Ouch! That’s something a lot of folks in the economics and financial community don’t want to hear! Not only is the author of a major statistical textbook saying that these methods are probably not so suitable for social sciences as some might have you believe, but he is also saying that ultimately the model is needed prior to the statistical investigation. Someone by the name of John Maynard Keynes made this very point a long, long time ago in his On a Method of Statistical Business-Cycle Research: A Comment. There he wrote:

It will be remembered that the seventy translators of the Septuagint were shut up in seventy separate rooms with the Hebrew text and brought out with them, when they emerged, seventy identical translations. Would the same miracle be vouchsafed if seventy multiple correlators were shut up with the same statistical material? And anyhow, I suppose, if each had a different economist perched on his a priori, that would make a difference to the outcome.

Keynes was not, I think, just saying that you needed a theory prior to an econometric test — many econometricians would admit that much (although some would not). He was also saying that an economic theory could not be proved or disproved by such a test.

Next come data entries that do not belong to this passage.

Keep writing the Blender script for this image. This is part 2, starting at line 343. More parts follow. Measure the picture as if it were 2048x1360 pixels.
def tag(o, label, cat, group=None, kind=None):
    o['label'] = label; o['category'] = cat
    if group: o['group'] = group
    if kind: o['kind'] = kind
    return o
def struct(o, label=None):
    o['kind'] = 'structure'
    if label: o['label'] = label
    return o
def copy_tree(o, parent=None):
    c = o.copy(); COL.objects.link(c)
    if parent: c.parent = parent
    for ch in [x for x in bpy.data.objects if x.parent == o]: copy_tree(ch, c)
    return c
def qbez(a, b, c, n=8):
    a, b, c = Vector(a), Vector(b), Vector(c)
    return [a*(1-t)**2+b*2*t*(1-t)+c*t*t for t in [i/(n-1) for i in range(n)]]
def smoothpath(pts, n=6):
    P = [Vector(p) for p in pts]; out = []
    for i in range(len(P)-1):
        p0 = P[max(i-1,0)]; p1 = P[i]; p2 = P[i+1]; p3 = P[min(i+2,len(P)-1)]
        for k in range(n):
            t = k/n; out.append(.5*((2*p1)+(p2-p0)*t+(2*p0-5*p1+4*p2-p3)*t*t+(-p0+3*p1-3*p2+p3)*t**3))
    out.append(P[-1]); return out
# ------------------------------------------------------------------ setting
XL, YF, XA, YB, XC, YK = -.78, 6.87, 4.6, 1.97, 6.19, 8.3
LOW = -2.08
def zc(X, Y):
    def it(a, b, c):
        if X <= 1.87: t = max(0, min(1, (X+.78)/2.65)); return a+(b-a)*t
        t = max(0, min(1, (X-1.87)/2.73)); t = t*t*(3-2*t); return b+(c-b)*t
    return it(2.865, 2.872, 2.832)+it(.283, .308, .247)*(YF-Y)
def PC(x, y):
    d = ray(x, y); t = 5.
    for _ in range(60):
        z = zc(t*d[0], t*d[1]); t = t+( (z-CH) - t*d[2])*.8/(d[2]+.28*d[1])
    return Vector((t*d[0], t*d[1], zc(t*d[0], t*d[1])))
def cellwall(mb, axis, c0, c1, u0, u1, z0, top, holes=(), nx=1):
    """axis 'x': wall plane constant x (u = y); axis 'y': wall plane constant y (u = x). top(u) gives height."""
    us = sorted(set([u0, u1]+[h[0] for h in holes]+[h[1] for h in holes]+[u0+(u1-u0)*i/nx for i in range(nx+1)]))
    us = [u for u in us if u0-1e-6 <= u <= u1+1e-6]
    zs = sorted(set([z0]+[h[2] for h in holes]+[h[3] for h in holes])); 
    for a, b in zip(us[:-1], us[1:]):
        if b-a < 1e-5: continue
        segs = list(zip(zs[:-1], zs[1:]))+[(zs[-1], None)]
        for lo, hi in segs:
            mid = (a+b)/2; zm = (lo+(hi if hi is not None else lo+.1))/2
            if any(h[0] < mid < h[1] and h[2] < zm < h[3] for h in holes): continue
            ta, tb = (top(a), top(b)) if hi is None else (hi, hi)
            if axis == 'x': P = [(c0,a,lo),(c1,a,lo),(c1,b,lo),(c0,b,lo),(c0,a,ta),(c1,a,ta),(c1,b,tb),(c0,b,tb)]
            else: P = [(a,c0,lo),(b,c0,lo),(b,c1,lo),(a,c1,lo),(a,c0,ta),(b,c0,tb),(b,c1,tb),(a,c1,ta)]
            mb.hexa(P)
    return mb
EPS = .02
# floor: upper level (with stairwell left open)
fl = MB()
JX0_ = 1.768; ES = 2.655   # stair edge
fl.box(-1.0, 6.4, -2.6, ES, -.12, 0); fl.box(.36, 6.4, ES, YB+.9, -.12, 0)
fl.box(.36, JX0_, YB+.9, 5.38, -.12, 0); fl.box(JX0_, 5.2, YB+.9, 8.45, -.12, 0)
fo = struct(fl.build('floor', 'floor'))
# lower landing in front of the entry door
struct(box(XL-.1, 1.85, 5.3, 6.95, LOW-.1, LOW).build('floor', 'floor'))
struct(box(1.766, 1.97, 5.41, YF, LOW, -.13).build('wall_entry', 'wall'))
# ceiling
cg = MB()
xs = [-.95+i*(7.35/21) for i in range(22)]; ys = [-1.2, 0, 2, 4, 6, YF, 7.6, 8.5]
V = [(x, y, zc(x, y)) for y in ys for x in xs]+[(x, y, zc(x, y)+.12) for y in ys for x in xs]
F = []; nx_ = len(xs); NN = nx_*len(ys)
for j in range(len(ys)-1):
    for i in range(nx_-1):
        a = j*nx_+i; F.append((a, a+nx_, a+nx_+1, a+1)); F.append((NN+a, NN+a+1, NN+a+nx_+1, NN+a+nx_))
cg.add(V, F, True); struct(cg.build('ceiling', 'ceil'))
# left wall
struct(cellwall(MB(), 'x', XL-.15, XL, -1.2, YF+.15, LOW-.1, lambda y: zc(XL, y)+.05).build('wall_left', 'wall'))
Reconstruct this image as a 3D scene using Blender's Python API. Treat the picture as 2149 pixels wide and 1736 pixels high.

This is because, among other reasons, an economic theory may be valid in one historical period and invalid in another. Thus if an econometric test is run on a twenty year time series and a given causal theory only really applies to the first year of that time series, the test will show the theory to be wrong. Or, take another example: an econometric test is run on a twenty year time series when such a causal theory applies but then in the twenty-first year this causal theory breaks down.

Such is the nature of the non-ergodic material that economists must deal with, as Keynes knew well.